**Goal:** Render the material again word for word, skipping the pictures in it.

**Supplied information:**
+ + +

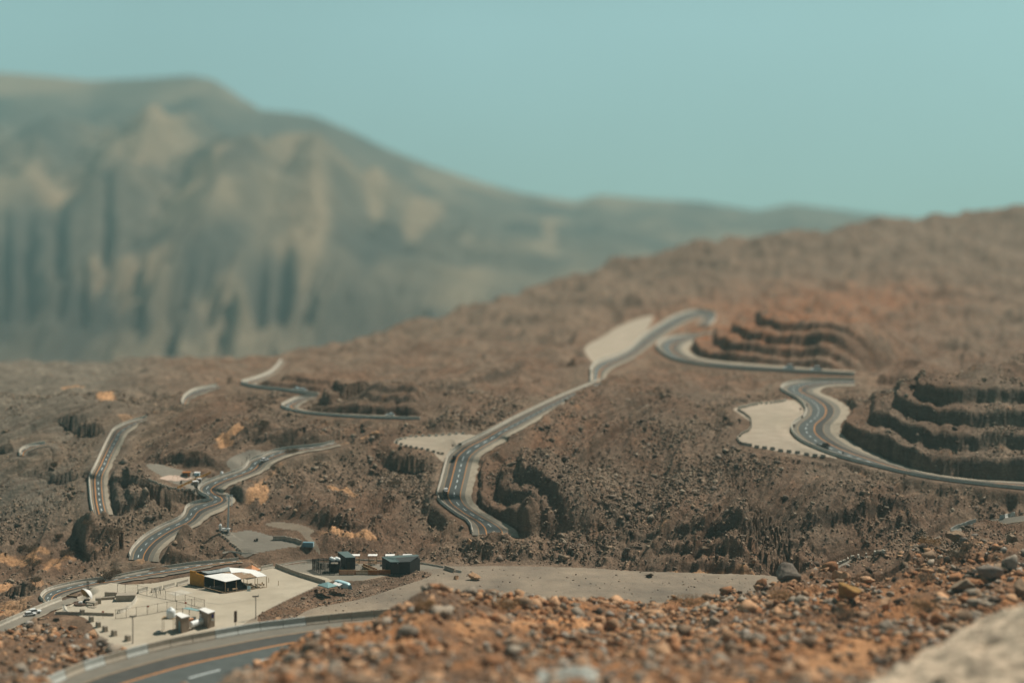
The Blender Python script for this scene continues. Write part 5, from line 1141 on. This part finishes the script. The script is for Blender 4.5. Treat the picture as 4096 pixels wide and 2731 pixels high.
# ------------------------------------------------------------------ cars
def car(u, v, rz, paint, lab, s=1., suv=False):
    p = hit(u, v); p.z += .5; t = Thing('car', p, lab, 'car'); t.o.rotation_euler = (0, 0, rz)
    h1 = .95 if suv else .8; h2 = 1.85 if suv else 1.48
    prof = [(-2.2,.35),(2.2,.35),(2.3,.6),(2.2,h1-.1),(1.2,h1),(-2.1,h1),(-2.3,.6)]
    cab = [(1.1,h1),(.45,h2-.07),(-1.3,h2-.07),(-2.0 if suv else -1.9,h1)]
    def ext(pr, w, k=1.): return MB().prism([Vector((x*s,-w*s,z*s)) for x, z in pr], [Vector((x*s,w*s,z*s)) for x, z in pr])
    P0 = t.loc; t.loc = Vector((0,0,0))
    t.part('body', ext(prof, .92), paint, bevel=.1*s); t.part('roof', ext([(.5,h2-.12),(.4,h2),(-1.3,h2),(-1.45,h2-.12)], .78), paint, bevel=.04); t.part('windows', ext(cab, .76), M_glass)
    for x in (-1.4,1.4):
        for y in (-.86,.86):
            wh = t.part('wheel', MB().tube(Vector((x*s,(y-.1)*s,.36*s)), Vector((x*s,(y+.1)*s,.36*s)), .36*s, n=14), M_tyre); t.part('rim', MB().tube(Vector((x*s,(y-.12)*s,.36*s)), Vector((x*s,(y+.12)*s,.36*s)), .2*s, n=10), M_steel, parent=wh)
    for y in (-.65,.65): t.part('headlight', MB().box(Vector((2.27*s,y*s,.6*s)), (.08,.4*s,.16*s)), M_lamp); t.part('tail_light', MB().box(Vector((-2.27*s,y*s,.65*s)), (.08,.35*s,.16*s)), M_red)
    t.o.location = P0; return t
car(1783,1973,1.75,M_cwhite,'white car driving along the central road below the lay-by')
car(1818,1840,1.45,M_cblack,'black car on the central road beside the leaf shaped lay-by')
car(3298,1792,2.55,M_cblack,'black off road car on the S bend beside the barrier', 1.15, True)
car(1058,1846,.9,M_cwhite,'white car coming round the loop road below the grey lay-by')
car(1560,1668,3.0,M_cblue,'pale car on the hairpin road below the low stepped cut')
car(3155,1481,3.1,M_cblue,'blurred pale car on the ridge road, left of the pair', 1.5, True); car(3265,1488,3.1,M_cblue,'blurred pale car on the ridge road, right of the pair', 1.5, True)
car(1185,1566,3.0,M_cblue,'tiny pale car on the farthest hairpin, ahead of the other', 1.2); car(1208,1570,3.0,M_cblue,'tiny pale car on the farthest hairpin, following the other', 1.2)
car(136,2458,.5,M_cwhite,'white car on the road leaving at the lower left', 1.2); car(119,2467,.5,M_cwhite,'white car half hidden below the lower left barrier', 1.1)
# ------------------------------------------------------------------ trees and shrubs
def plant(name, p, h, r, flat, lab, cat, leafm, n, trunk=True, seed=0, leaf=.28, grp=None):
    r_ = np.random.default_rng(seed); t = Thing(name, p, lab, cat, grp); p = Vector(p)
    br = MB(); tips = []
    if trunk:
        tr = p+Vector((.1*h,0,.45*h)); br.tube(p-Vector((0,0,.2)), tr, .05*h, .032*h, 7)
        for k in range(7):
            a = 6.28*k/7+r_.uniform(-.3,.3); q = tr+Vector((math.cos(a)*r*.6, math.sin(a)*r*.6, h*r_.uniform(.25,.42))); br.tube(tr, q, .028*h, .01*h, 5); tips.append(q)
            q2 = q+Vector((math.cos(a+.5)*r*.3, math.sin(a+.5)*r*.3, h*.1)); br.tube(q, q2, .01*h, .005*h, 4); tips.append(q2)
        cz, hz = .78*h, .22*h
    else:
        for k in range(10):
            a = 6.28*k/10; q = p+Vector((math.cos(a)*r*.7, math.sin(a)*r*.7, h*r_.uniform(.5,.9))); br.tube(p, q, .03*h, .008*h, 4); tips.append(q)
        cz, hz = .5*h, .45*h
    t.part('trunk' if trunk else 'stems', br, M_bark)
    nc = 14; cl = np.column_stack([r_.uniform(-1,1,nc)*r*.8, r_.uniform(-1,1,nc)*r*.8, cz+r_.uniform(-1,1,nc)*hz*.7]); cl[:len(tips)] = [tuple(q-p) for q in tips[:nc]]
    k = r_.integers(0, nc, n); C = cl[k]+r_.normal(0, 1, (n,3))*np.array([r*.26, r*.26, hz*(.35 if flat else .5)])
    C[:, 2] = np.maximum(C[:, 2], .1)
    V, Fc = [], []
    for i, c in enumerate(C):
        a = Vector(r_.normal(size=3)).normalized()*leaf*r_.uniform(.5,1.2); b = a.orthogonal().normalized()*leaf*r_.uniform(.3,.7); c = Vector(c)+p
        V += [c-a, c+b, c+a, c-b]; Fc.append((4*i, 4*i+1, 4*i+2, 4*i+3))
    t.part('crown', MB().add(V, Fc), leafm)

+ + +

**Result of this task:**
The Blender Python script for this scene continues. Write part 5, from line 1141 on. This part finishes the script. The script is for Blender 4.5. Treat the picture as 4096 pixels wide and 2731 pixels high.
# ------------------------------------------------------------------ cars
def car(u, v, rz, paint, lab, s=1., suv=False):
    p = hit(u, v); p.z += .5; t = Thing('car', p, lab, 'car'); t.o.rotation_euler = (0, 0, rz)
    h1 = .95 if suv else .8; h2 = 1.85 if suv else 1.48
    prof = [(-2.2,.35),(2.2,.35),(2.3,.6),(2.2,h1-.1),(1.2,h1),(-2.1,h1),(-2.3,.6)]
    cab = [(1.1,h1),(.45,h2-.07),(-1.3,h2-.07),(-2.0 if suv else -1.9,h1)]
    def ext(pr, w, k=1.): return MB().prism([Vector((x*s,-w*s,z*s)) for x, z in pr], [Vector((x*s,w*s,z*s)) for x, z in pr])
    P0 = t.loc; t.loc = Vector((0,0,0))
    t.part('body', ext(prof, .92), paint, bevel=.1*s); t.part('roof', ext([(.5,h2-.12),(.4,h2),(-1.3,h2),(-1.45,h2-.12)], .78), paint, bevel=.04); t.part('windows', ext(cab, .76), M_glass)
    for x in (-1.4,1.4):
        for y in (-.86,.86):
            wh = t.part('wheel', MB().tube(Vector((x*s,(y-.1)*s,.36*s)), Vector((x*s,(y+.1)*s,.36*s)), .36*s, n=14), M_tyre); t.part('rim', MB().tube(Vector((x*s,(y-.12)*s,.36*s)), Vector((x*s,(y+.12)*s,.36*s)), .2*s, n=10), M_steel, parent=wh)
    for y in (-.65,.65): t.part('headlight', MB().box(Vector((2.27*s,y*s,.6*s)), (.08,.4*s,.16*s)), M_lamp); t.part('tail_light', MB().box(Vector((-2.27*s,y*s,.65*s)), (.08,.35*s,.16*s)), M_red)
    t.o.location = P0; return t
car(1783,1973,1.75,M_cwhite,'white car driving along the central road below the lay-by')
car(1818,1840,1.45,M_cblack,'black car on the central road beside the leaf shaped lay-by')
car(3298,1792,2.55,M_cblack,'black off road car on the S bend beside the barrier', 1.15, True)
car(1058,1846,.9,M_cwhite,'white car coming round the loop road below the grey lay-by')
car(1560,1668,3.0,M_cblue,'pale car on the hairpin road below the low stepped cut')
car(3155,1481,3.1,M_cblue,'blurred pale car on the ridge road, left of the pair', 1.5, True); car(3265,1488,3.1,M_cblue,'blurred pale car on the ridge road, right of the pair', 1.5, True)
car(1185,1566,3.0,M_cblue,'tiny pale car on the farthest hairpin, ahead of the other', 1.2); car(1208,1570,3.0,M_cblue,'tiny pale car on the farthest hairpin, following the other', 1.2)
car(136,2458,.5,M_cwhite,'white car on the road leaving at the lower left', 1.2); car(119,2467,.5,M_cwhite,'white car half hidden below the lower left barrier', 1.1)
# ------------------------------------------------------------------ trees and shrubs
def plant(name, p, h, r, flat, lab, cat, leafm, n, trunk=True, seed=0, leaf=.28, grp=None):
    r_ = np.random.default_rng(seed); t = Thing(name, p, lab, cat, grp); p = Vector(p)
    br = MB(); tips = []
    if trunk:
        tr = p+Vector((.1*h,0,.45*h)); br.tube(p-Vector((0,0,.2)), tr, .05*h, .032*h, 7)
        for k in range(7):
            a = 6.28*k/7+r_.uniform(-.3,.3); q = tr+Vector((math.cos(a)*r*.6, math.sin(a)*r*.6, h*r_.uniform(.25,.42))); br.tube(tr, q, .028*h, .01*h, 5); tips.append(q)
            q2 = q+Vector((math.cos(a+.5)*r*.3, math.sin(a+.5)*r*.3, h*.1)); br.tube(q, q2, .01*h, .005*h, 4); tips.append(q2)
        cz, hz = .78*h, .22*h
    else:
        for k in range(10):
            a = 6.28*k/10; q = p+Vector((math.cos(a)*r*.7, math.sin(a)*r*.7, h*r_.uniform(.5,.9))); br.tube(p, q, .03*h, .008*h, 4); tips.append(q)
        cz, hz = .5*h, .45*h
    t.part('trunk' if trunk else 'stems', br, M_bark)
    nc = 14; cl = np.column_stack([r_.uniform(-1,1,nc)*r*.8, r_.uniform(-1,1,nc)*r*.8, cz+r_.uniform(-1,1,nc)*hz*.7]); cl[:len(tips)] = [tuple(q-p) for q in tips[:nc]]
    k = r_.integers(0, nc, n); C = cl[k]+r_.normal(0, 1, (n,3))*np.array([r*.26, r*.26, hz*(.35 if flat else .5)])
    C[:, 2] = np.maximum(C[:, 2], .1)
    V, Fc = [], []
    for i, c in enumerate(C):
        a = Vector(r_.normal(size=3)).normalized()*leaf*r_.uniform(.5,1.2); b = a.orthogonal().normalized()*leaf*r_.uniform(.3,.7); c = Vector(c)+p
        V += [c-a, c+b, c+a, c-b]; Fc.append((4*i, 4*i+1, 4*i+2, 4*i+3))
    t.part('crown', MB().add(V, Fc), leafm)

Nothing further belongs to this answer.